#### [Stated problem]
Only the lines from the start of the material through the line containing "return '%s paperback" are to be extracted, exactly as they appear.

==*==

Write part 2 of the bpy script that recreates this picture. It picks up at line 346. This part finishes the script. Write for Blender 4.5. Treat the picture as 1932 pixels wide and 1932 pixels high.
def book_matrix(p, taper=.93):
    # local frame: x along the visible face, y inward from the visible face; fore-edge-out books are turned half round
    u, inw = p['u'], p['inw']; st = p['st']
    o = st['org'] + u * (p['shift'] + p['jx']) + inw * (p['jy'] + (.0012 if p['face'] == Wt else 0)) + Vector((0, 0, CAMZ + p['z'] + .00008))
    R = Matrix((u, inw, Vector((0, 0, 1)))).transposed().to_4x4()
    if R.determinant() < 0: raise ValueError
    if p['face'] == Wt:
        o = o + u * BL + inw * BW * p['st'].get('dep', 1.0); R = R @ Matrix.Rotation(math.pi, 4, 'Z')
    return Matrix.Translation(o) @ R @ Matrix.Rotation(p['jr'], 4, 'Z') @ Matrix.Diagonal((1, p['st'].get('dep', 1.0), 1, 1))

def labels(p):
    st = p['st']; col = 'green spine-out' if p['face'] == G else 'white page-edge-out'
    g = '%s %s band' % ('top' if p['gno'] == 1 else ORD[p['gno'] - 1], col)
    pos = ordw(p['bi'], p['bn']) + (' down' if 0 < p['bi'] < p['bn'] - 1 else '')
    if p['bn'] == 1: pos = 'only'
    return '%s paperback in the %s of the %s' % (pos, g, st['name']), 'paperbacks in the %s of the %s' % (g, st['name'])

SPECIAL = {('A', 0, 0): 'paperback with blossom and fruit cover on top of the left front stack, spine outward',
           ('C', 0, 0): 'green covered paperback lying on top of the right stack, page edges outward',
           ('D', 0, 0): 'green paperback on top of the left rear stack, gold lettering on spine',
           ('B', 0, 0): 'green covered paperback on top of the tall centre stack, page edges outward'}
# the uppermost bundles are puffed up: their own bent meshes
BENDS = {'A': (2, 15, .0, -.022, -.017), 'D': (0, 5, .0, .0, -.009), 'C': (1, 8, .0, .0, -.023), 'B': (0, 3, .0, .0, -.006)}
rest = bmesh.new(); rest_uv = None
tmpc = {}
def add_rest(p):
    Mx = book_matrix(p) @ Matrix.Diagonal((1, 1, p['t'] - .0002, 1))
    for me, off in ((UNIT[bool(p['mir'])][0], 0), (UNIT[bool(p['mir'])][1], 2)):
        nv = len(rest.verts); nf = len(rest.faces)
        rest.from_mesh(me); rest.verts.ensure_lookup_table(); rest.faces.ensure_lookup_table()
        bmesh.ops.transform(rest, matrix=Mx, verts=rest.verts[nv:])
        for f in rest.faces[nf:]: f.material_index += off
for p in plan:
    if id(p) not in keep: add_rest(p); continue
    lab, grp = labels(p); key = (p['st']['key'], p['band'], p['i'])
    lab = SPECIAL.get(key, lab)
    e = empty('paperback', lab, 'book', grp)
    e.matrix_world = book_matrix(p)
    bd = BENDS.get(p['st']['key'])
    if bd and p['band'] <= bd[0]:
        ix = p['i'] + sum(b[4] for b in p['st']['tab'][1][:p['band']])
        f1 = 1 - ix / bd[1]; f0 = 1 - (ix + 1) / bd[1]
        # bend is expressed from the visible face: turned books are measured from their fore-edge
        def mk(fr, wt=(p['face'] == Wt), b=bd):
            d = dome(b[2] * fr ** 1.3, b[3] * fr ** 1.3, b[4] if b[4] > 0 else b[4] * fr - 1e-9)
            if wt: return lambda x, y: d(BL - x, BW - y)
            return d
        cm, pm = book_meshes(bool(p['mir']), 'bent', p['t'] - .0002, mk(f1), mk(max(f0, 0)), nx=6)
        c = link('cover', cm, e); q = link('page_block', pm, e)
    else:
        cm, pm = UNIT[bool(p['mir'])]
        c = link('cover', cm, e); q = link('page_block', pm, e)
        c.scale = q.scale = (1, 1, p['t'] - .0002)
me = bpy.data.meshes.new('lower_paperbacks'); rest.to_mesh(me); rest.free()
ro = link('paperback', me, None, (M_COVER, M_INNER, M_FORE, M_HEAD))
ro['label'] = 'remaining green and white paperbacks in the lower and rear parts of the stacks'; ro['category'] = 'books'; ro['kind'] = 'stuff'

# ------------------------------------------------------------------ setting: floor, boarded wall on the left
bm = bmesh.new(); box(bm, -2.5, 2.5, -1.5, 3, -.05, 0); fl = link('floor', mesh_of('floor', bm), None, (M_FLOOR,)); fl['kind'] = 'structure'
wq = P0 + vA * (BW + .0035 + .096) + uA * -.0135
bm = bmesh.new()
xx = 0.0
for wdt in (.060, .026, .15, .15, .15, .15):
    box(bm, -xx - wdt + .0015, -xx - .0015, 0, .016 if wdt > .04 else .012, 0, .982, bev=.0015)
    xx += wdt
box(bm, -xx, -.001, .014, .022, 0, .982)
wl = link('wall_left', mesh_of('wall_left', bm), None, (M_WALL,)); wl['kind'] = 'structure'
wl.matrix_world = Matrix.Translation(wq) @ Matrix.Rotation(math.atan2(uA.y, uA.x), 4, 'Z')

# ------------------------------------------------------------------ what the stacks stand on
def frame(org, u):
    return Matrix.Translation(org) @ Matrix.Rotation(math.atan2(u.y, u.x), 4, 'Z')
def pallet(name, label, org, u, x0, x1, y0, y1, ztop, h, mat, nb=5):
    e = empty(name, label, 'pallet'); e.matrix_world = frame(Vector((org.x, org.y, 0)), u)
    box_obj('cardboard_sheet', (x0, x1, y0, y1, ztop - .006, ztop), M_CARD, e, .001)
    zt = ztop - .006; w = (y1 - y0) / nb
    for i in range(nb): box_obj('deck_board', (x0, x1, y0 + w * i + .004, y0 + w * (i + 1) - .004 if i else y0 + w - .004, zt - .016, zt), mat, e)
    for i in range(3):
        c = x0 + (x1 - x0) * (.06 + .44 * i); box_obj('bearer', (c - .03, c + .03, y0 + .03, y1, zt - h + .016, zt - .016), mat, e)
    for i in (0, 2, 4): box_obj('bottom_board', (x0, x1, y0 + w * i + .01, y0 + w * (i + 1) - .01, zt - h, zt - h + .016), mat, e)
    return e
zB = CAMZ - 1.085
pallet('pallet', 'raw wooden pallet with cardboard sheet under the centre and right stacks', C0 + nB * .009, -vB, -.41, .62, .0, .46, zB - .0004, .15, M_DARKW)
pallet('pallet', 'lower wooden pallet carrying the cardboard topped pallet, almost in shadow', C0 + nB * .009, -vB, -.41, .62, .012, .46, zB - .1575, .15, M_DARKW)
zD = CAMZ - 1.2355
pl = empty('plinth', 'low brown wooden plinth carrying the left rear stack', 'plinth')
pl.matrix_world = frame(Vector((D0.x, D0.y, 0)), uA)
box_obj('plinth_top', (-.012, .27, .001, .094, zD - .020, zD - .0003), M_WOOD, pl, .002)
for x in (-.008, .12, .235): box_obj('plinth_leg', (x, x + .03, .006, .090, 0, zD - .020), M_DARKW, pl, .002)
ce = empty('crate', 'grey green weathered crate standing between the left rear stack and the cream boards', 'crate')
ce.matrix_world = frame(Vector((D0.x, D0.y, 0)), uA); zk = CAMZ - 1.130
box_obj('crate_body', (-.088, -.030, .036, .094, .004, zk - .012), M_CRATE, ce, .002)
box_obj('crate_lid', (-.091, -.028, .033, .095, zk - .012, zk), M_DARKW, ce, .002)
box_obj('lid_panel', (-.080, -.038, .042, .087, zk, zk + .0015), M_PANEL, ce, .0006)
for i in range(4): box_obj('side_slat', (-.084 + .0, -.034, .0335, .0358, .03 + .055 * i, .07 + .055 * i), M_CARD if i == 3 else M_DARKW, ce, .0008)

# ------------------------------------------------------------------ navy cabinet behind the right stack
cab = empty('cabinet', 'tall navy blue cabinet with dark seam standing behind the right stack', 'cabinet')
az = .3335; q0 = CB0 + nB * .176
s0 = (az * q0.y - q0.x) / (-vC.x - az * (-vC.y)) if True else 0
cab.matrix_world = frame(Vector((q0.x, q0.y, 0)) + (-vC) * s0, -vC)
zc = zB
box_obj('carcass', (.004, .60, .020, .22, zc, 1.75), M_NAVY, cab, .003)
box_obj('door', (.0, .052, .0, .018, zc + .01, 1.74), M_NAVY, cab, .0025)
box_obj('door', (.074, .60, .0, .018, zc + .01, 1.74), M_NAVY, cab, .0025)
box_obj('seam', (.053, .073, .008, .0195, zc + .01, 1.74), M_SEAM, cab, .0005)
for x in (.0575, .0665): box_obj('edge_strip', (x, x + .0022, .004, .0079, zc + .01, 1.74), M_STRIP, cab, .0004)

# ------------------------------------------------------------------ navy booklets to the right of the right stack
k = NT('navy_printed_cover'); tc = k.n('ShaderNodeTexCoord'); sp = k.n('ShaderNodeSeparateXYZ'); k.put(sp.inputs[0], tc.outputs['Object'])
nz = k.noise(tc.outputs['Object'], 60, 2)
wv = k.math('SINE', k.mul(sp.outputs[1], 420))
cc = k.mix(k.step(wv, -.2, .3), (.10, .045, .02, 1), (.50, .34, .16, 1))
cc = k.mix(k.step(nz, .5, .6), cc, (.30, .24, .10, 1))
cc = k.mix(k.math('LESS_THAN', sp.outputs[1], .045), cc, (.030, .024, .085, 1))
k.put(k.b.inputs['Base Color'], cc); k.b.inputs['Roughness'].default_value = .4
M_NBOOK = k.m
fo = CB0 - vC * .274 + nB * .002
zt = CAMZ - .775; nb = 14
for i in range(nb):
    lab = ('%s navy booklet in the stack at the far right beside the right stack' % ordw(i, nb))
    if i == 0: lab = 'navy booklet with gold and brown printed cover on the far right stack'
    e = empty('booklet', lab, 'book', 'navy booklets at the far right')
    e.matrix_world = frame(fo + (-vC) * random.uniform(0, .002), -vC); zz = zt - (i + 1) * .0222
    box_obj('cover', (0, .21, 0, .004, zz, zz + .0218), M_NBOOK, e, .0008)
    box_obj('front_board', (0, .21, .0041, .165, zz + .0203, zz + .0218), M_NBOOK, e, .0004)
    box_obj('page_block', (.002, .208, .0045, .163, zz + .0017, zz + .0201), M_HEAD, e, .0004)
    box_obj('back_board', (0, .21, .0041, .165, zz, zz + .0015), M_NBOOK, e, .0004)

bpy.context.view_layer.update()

==*==

#### [Finished task]
Write part 2 of the bpy script that recreates this picture. It picks up at line 346. This part finishes the script. Write for Blender 4.5. Treat the picture as 1932 pixels wide and 1932 pixels high.
def book_matrix(p, taper=.93):
    # local frame: x along the visible face, y inward from the visible face; fore-edge-out books are turned half round
    u, inw = p['u'], p['inw']; st = p['st']
    o = st['org'] + u * (p['shift'] + p['jx']) + inw * (p['jy'] + (.0012 if p['face'] == Wt else 0)) + Vector((0, 0, CAMZ + p['z'] + .00008))
    R = Matrix((u, inw, Vector((0, 0, 1)))).transposed().to_4x4()
    if R.determinant() < 0: raise ValueError
    if p['face'] == Wt:
        o = o + u * BL + inw * BW * p['st'].get('dep', 1.0); R = R @ Matrix.Rotation(math.pi, 4, 'Z')
    return Matrix.Translation(o) @ R @ Matrix.Rotation(p['jr'], 4, 'Z') @ Matrix.Diagonal((1, p['st'].get('dep', 1.0), 1, 1))

def labels(p):
    st = p['st']; col = 'green spine-out' if p['face'] == G else 'white page-edge-out'
    g = '%s %s band' % ('top' if p['gno'] == 1 else ORD[p['gno'] - 1], col)
    pos = ordw(p['bi'], p['bn']) + (' down' if 0 < p['bi'] < p['bn'] - 1 else '')
    if p['bn'] == 1: pos = 'only'
    return '%s paperback in the %s of the %s' % (pos, g, st['name']), 'paperbacks in the %s of the %s' % (g, st['name'])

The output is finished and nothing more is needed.